# START OF Provided information

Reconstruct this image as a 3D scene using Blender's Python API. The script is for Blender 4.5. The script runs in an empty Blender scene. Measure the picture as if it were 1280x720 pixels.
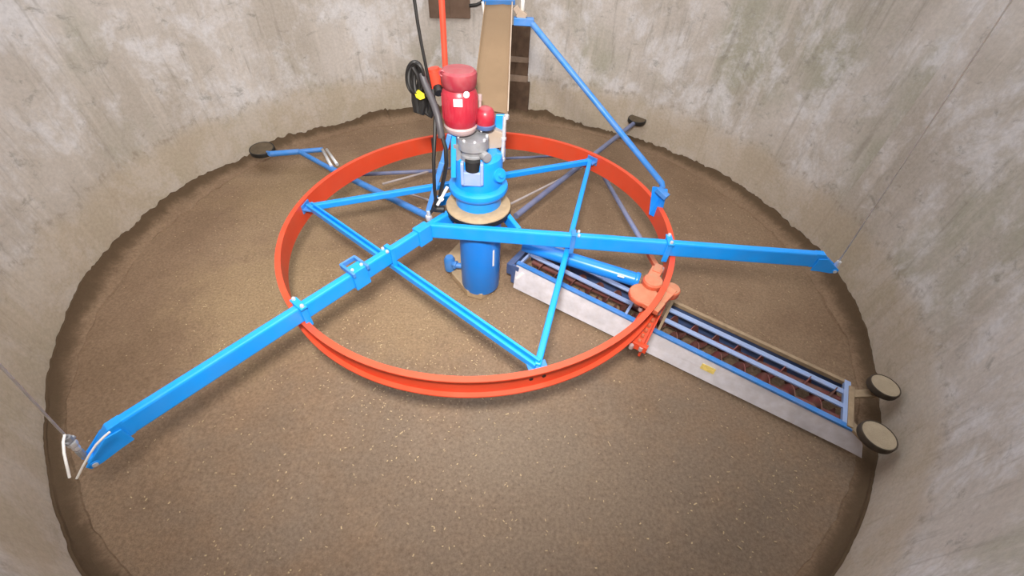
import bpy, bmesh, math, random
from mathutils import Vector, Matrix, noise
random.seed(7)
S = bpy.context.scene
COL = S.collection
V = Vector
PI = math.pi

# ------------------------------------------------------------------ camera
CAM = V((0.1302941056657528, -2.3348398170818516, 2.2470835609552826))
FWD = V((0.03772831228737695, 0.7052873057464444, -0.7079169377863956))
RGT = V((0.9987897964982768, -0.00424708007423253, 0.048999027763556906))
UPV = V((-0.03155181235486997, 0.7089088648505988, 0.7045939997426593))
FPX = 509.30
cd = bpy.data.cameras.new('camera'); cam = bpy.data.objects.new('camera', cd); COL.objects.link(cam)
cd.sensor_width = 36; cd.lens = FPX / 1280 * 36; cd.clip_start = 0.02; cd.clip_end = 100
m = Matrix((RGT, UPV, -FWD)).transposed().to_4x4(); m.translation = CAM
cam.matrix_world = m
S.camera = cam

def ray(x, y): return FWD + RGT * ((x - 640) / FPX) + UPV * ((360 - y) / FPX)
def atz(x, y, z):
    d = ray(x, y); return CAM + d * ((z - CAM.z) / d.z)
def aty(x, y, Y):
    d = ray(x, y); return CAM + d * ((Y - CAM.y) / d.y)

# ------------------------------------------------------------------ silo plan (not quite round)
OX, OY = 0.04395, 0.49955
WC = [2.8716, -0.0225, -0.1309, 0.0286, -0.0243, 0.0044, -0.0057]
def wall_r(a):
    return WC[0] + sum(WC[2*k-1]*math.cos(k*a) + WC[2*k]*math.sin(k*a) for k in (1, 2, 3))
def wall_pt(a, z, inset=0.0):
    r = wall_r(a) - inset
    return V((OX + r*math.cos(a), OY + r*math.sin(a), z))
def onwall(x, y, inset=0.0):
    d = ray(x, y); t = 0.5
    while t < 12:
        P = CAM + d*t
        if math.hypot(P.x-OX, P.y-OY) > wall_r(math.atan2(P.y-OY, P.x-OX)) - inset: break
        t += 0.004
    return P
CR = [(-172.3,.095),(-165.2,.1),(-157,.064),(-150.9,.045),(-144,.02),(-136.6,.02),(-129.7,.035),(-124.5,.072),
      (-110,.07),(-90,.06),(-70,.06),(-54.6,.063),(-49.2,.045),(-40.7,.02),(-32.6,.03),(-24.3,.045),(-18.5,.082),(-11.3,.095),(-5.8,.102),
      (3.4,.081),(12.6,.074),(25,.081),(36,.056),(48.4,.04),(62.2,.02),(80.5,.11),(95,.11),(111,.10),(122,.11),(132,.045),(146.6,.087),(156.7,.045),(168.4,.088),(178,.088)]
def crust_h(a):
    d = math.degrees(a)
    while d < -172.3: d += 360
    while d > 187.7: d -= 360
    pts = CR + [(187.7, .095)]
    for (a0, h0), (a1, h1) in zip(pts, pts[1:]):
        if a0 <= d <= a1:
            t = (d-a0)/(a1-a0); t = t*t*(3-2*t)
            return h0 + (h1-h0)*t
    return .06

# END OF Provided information
# START OF Provided information

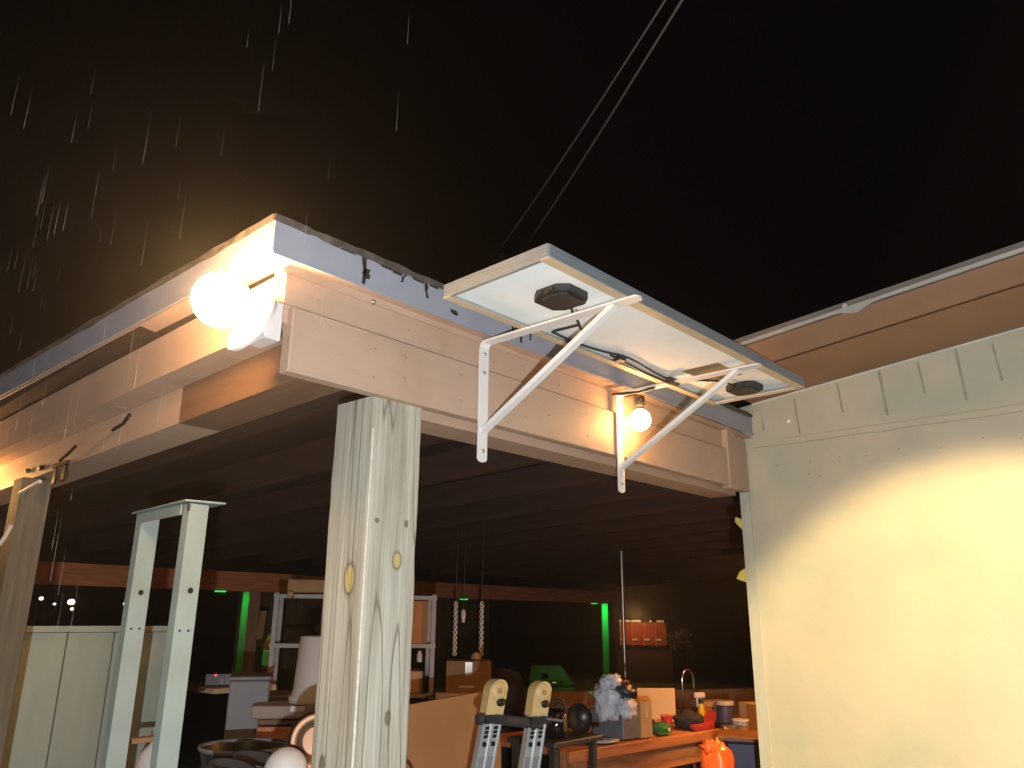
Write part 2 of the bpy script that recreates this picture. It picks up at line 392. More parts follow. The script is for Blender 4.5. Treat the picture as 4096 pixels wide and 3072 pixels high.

# END OF Provided information
# START OF Provided information

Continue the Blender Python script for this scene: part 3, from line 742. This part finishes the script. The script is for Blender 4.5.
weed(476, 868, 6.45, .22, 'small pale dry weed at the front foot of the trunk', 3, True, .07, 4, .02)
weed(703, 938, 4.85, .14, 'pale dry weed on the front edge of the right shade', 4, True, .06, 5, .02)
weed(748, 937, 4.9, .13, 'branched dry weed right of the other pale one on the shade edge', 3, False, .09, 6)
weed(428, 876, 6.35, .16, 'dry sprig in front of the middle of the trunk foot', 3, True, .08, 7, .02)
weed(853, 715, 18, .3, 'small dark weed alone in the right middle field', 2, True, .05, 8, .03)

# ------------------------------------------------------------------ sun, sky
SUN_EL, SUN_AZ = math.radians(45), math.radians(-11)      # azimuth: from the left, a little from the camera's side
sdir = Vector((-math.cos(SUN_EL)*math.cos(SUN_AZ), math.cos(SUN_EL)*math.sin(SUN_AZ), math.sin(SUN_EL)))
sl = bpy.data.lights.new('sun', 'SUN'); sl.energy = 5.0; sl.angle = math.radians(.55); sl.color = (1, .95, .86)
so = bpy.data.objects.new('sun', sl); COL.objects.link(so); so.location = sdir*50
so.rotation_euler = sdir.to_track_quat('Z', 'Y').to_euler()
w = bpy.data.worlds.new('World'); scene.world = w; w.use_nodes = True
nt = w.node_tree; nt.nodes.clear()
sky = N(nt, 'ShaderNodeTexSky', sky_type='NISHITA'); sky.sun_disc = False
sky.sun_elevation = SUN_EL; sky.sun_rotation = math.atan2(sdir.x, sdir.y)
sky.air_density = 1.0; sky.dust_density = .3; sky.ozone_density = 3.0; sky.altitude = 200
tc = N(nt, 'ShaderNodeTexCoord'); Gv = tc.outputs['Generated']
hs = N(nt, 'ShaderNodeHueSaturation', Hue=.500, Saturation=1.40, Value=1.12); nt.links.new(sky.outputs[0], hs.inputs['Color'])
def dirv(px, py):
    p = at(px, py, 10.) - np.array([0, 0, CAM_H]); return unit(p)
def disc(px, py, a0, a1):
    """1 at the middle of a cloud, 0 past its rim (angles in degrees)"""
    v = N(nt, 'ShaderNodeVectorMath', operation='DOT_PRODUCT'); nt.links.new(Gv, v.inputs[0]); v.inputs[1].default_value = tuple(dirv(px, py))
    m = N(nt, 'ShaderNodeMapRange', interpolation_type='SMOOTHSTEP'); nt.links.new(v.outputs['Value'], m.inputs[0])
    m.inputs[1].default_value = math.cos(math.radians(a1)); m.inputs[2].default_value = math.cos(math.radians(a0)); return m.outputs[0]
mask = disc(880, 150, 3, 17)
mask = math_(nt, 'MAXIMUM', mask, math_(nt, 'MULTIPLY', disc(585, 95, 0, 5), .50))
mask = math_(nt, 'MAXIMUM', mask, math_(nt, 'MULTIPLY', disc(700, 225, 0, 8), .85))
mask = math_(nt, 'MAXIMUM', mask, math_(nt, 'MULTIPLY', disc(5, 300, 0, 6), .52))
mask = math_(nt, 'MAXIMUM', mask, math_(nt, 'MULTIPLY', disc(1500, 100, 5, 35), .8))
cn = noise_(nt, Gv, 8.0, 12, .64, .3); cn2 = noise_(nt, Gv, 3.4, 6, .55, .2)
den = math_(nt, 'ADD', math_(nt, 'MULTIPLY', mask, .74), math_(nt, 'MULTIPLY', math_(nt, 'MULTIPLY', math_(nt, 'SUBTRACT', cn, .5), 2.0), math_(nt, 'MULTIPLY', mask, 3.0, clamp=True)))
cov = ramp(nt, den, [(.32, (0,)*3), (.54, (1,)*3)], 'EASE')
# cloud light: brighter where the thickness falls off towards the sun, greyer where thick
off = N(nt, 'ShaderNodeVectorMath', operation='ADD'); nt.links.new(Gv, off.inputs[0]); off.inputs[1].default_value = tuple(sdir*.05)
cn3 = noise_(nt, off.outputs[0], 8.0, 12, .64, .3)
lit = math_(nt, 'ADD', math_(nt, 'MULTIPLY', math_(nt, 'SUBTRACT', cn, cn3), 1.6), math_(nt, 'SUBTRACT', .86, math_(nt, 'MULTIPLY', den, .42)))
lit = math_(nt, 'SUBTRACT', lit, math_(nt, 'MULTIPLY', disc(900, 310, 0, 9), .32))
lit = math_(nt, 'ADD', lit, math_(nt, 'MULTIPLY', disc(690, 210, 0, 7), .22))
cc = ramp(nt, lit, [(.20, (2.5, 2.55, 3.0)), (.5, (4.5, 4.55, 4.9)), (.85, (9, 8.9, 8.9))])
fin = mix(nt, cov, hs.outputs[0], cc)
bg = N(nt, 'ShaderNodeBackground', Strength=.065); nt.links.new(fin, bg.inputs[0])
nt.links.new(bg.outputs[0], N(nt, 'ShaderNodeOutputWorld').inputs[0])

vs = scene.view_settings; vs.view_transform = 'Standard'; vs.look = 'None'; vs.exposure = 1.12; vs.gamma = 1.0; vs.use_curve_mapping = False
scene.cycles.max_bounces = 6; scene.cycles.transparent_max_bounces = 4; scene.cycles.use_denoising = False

# END OF Provided information

## Goal
Looking above, find the stretch of lines that opens with the one holding "Reconstruct this image" and closes with the one holding "PI = math.pi". Copy it exactly, pictures excluded.

## Task result
Reconstruct this image as a 3D scene using Blender's Python API. The script is for Blender 4.5. The script runs in an empty Blender scene. Measure the picture as if it were 1280x720 pixels.
import bpy, bmesh, math, random
from mathutils import Vector, Matrix, noise
random.seed(7)
S = bpy.context.scene
COL = S.collection
V = Vector
PI = math.pi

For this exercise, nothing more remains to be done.